The world runs on data. As humanity’s information gets increasingly digitized and artificial intelligence creeps its way into every aspect of life, data centers become more and more important.
But that data comes with a catch: the servers in these data centers have monstrous energy demands that eat up natural resources like water, and that puts a significant burden on local communities where data centers are located.
Some companies think they’ve found the solution to this problem by sending these data centers up to space. Possibly as soon as this November
Starcloud, a space-based data center builder, is planning its first mission to put a fully functional data center in space in early November, equipped with Nvidia’s powerful H100 chips.
They aim to put this data center in a part of space that is relatively close to Earth, called low Earth orbit, the Starcloud CEO and co-founder Philip Johnston told Gizmodo.
But that’s not where the industry stops.

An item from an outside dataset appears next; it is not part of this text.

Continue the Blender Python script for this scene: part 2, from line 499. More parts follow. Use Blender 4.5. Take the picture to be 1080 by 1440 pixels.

A growing number of startups are planning to launch data centers that will process and store information beyond Earth’s orbit, with some even eyeing to place data centers inside gargantuan lava tubes on the Moon’s surface.
“We look at space simply as the new data center region,” Lonestar Data Holdings CEO and Founder Christopher Stott, whose company is working around the clock to put data centers on the lunar surface, told Gizmodo.
“In space you can do something you can’t do in any nation on Earth and that is leverage 24-hour a day of physical properties, [such as] free power, free cooling,” Stott said.
What will space-based data centers look like?
If all goes well with the launch, Starcloud hopes to use AI to run high-powered inference in space for their national security and defense customers.